The Index $C_{pm}^ W$

The index $C_{pm}^ W$, also introduced by Bai and Choi (1997), is defined as

\[  C_{pm}^ W = \frac{C_{pm}}{\sqrt {1 + | 1 - 2P_ T |}}  \]

where $P_ T = \mbox{Pr}(X \leq T)$. It is estimated by

\[  \widehat{C}_{pm}^ W = \frac{\widehat{C}_{pm}}{\sqrt {1 + | 1 - 2 \widehat{P}_ T | }}  \]

where $\widehat{P}_ T$ is the fraction of observations less than or equal to T. For more information about $C_{pm}^{W}$, see Kotz and Lovelace (1998).

The Index $C_{pc}$

Luceño (1996) proposed the index

\[  C_{pc} = \frac{\mbox{USL} - \mbox{LSL}}{6 \sqrt {\frac{\pi }{2} E |X - M|}}  \]

where $M = (\mbox{USL} + \mbox{LSL}) / 2$. It is estimated by

\[  \widehat{C}_{pc} = \frac{\mbox{USL} - \mbox{LSL}}{6 \sqrt {\frac{\pi }{2} c}}  \]

where

\[  c = \frac{1}{n} \sum _{i = 1}^ n | X_ i - M |  \]
Vännmann’s Index $C_ p(u,v)$

Vännmann (1995) introduced the generalized index $C_ p(u,v)$, which reduces to the following capability indices given appropriate choices of u and v:

  • $C_ p(0, 0) = C_ p$

  • $C_ p(0, 1) = C_{pk}$

  • $C_ p(1, 0) = C_{pm}$

  • $C_ p(1, 1) = C_{pmk}$

$C_ p(u,v)$ is defined as

\[  C_ p(u,v) = \frac{d - u |~ \mu - M|}{3 \sqrt {\sigma ^2 + v(~ \mu - T)^2}}  \]

and estimated by

\[  \widehat{C}_ p(u,v) = \frac{d - u |\bar{X} - M|}{3 \sqrt {(\frac{n - 1}{n})s^2 + v(\bar{X} - T)^2}}  \]

You can specify u with the SPECIALINDICES(CPU=) option and v with the SPECIALINDICES(CPV=) option. By default, u = 0 and v = 4.
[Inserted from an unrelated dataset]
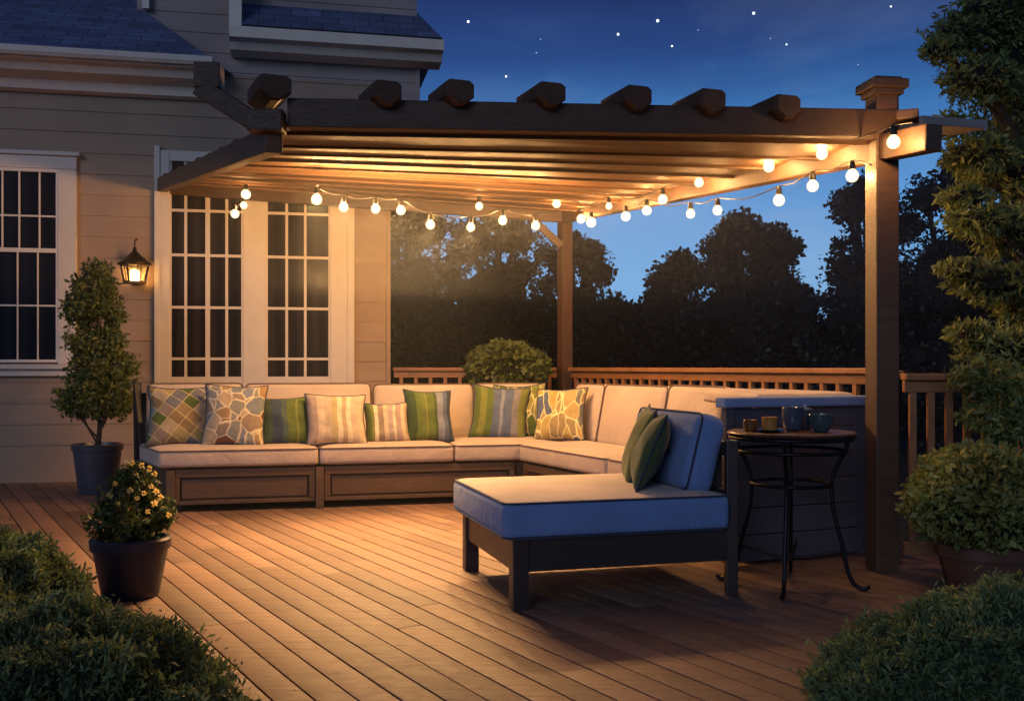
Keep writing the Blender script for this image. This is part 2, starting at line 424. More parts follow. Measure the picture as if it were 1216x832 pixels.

Vännmann’s Index $C_ p(v)$

Vännmann (1997) also proposed the index $C_ p(v)$, which is equivalent to $C_ p(u, v)$ with u = 1. It is estimated as

\[  \widehat{C}_ p(v) = \frac{d - |\bar{X} - M|}{3 \sqrt {(\frac{n - 1}{n})s^2 + v(\bar{X} - T)^2}}  \]

You can specify v with the SPECIALINDICES(CPV=) option. By default, v = 4.